Immer wieder verblüffend ist der präzise Blick, den Christie auf ihre Zeitgenossen und deren Aktivitäten wirft. Sie fängt hierbei die Essenz einer Zeit ebenso ein, wie viele Details in Wortwahl, Gesprächsthemen und typischen Settings. Auch heute sind ihre Detektivgeschichten aus den 20er Jahren des letzten Jahrhunderts deshalb eine spannende, vergnügliche und informative Lektüre.

Hier geht es zu den besonderen Krimi-Tipps von Markus und Louisa.

Und hier finden sich andere Krimis, die wir besprochen haben.

Zerrissene Fäden – Die Zerstörung der jüdischen Modeindustrie in Deutschland und Österreich. Roberta S. Kremer

Wer an die Goldenen Zwanziger Jahre denkt, hat Cocktails, Autos und Lebenslust als Assoziationen. Dazu gehört auch elegante Kleidung. Wer an die Nachkriegszeit denkt, denkt auch an den Mangel an Kleidung. Dieses Buch beschreibt, wie die fantastische Mode der 20er auch ein Verdienst der vielen jüdischen Modemacher und Designer in Deutschland und Österreich war. Eine wichtige Rolle bei der Ausprägung des typischen Stils spielten auch die großen Kaufhäuser, die häufig im Besitz jüdischer Geschäftsleute waren. Während des Nationalsozialismus wurde die Mode-Branche systematisch „arisiert“. Die proklamierte Forderung der Nationalsozialisten war, dass Deutsche nur Kleidung tragen sollten, die ausschließlich von Deutschen gefertigt wurde. Der Effekt: jüdische Unternehmer wurden enteignet, deutsche Geschäftsleute übernahmen und ließen dann häufig ihre Waren durch jüdische Gefangene in  Konzentrationslagern nähen.

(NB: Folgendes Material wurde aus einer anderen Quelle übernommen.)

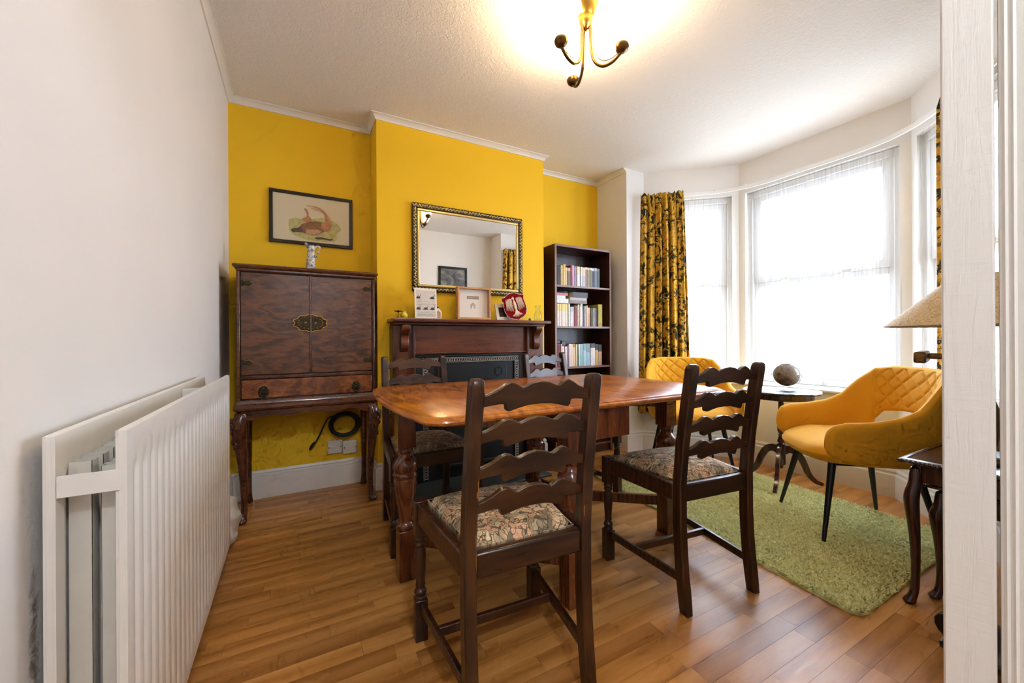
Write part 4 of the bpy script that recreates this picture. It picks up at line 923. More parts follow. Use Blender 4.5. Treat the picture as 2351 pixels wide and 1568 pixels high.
m.tube([(-.010, -.009, .178), (-.008, -.009, .184), (-.004, -.009, .179), (0, -.009, .185), (.004, -.009, .178)], .0016, 6)
o = m.build('gold_embroidery', M['gold'], sh); o['kind'] = 'stuff'
MB().box(-.03, .03, .006, .012, .02, .12).build('backing_strut', M['card'], sh, smooth=0)
o = MB().sphere((0, 0, .010), .010, 14, 10).build('glass_marble', M['green'], loc=(1.578, 2.60, ZM)); tag(o, 'small green glass marble beside the velvet shield on the mantelpiece', 'marble')
vz = thing('glass_vase', 'clear glass waisted vase at the right end of the mantelpiece', 'vase', (1.650, 2.60, ZM))
MB().lathe([(.020, 0), (.026, .004), (.031, .018), (.031, .034), (.025, .056), (.018, .076), (.016, .086), (.019, .104), (.026, .120), (.0245, .120), (.0175, .104), (.0145, .086), (.0165, .076), (.0235, .056), (.0295, .034), (.0295, .018), (.02, .008), (.001, .007)], (0, 0, 0), 28).build('body', M['clearglass'], vz, smooth=60)
# ------------------------------------------------------------------ bookcase and books
BK = Vector((2.159, 2.79, 0)); bk = thing('bookcase', 'tall dark walnut bookcase in the right alcove', 'bookcase', BK)
X0, X1, Y0, Y1, ZT = 1.858, 2.460, 2.665, 2.918, 1.757
def kb(nm, x0, x1, y0, y1, z0, z1, mat, par=bk, bv=.0015): return MB().box(x0 - BK.x, x1 - BK.x, y0 - BK.y, y1 - BK.y, z0, z1).build(nm, mat, par, bevel=bv)
for x in (X0, X1 - .018):
    p = kb('side_panel', x, x + .018, Y0 + .002, Y1, 0, ZT, M['bcase']); kb('edging', x, x + .018, Y0, Y0 + .002, 0, ZT, M['bedge'], p, 0)
p = kb('top_panel', X0 + .018, X1 - .018, Y0 + .002, Y1, ZT - .018, ZT, M['bcase']); kb('edging', X0 + .018, X1 - .018, Y0, Y0 + .002, ZT - .018, ZT, M['bedge'], p, 0)
kb('back_panel', X0 + .018, X1 - .018, Y1 - .006, Y1, .06, ZT - .018, M['bcase'], bk, 0)
SH = [1.424, 1.086, .750, .410, .082]
for z in SH:
    p = kb('shelf', X0 + .018, X1 - .018, Y0 + .004, Y1 - .006, z - .016, z, M['bcase']); kb('edging', X0 + .018, X1 - .018, Y0 + .002, Y0 + .004, z - .016, z, M['bedge'], p, 0)
kb('plinth', X0 + .018, X1 - .018, Y0 + .012, Y0 + .026, 0, .066, M['bcase'])
pages = plain('book_pages', srgb(222, 208, 176), .8)
BM = {}
def bmat(c):
    if c not in BM: BM[c] = plain('book_cloth_%02x%02x%02x' % c, srgb(*c), .5, var=.12, bscale=60)
    return BM[c]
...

Zerrissene Fäden geht auf die Suche nach den jüdischen Protagonisten der deutschen und österreichischen Mode in den 1920er und 30er Jahren. In kurzen, klar umrissenen Kapiteln zeichnet das Buch die Geschichte von Juden und ihrem Beitrag zur Mode nach. Der Text ist packend geschrieben; jedes Kapitel ist mit vielen Fotos und Illustrationen angereichert. Ausgabe von 2013.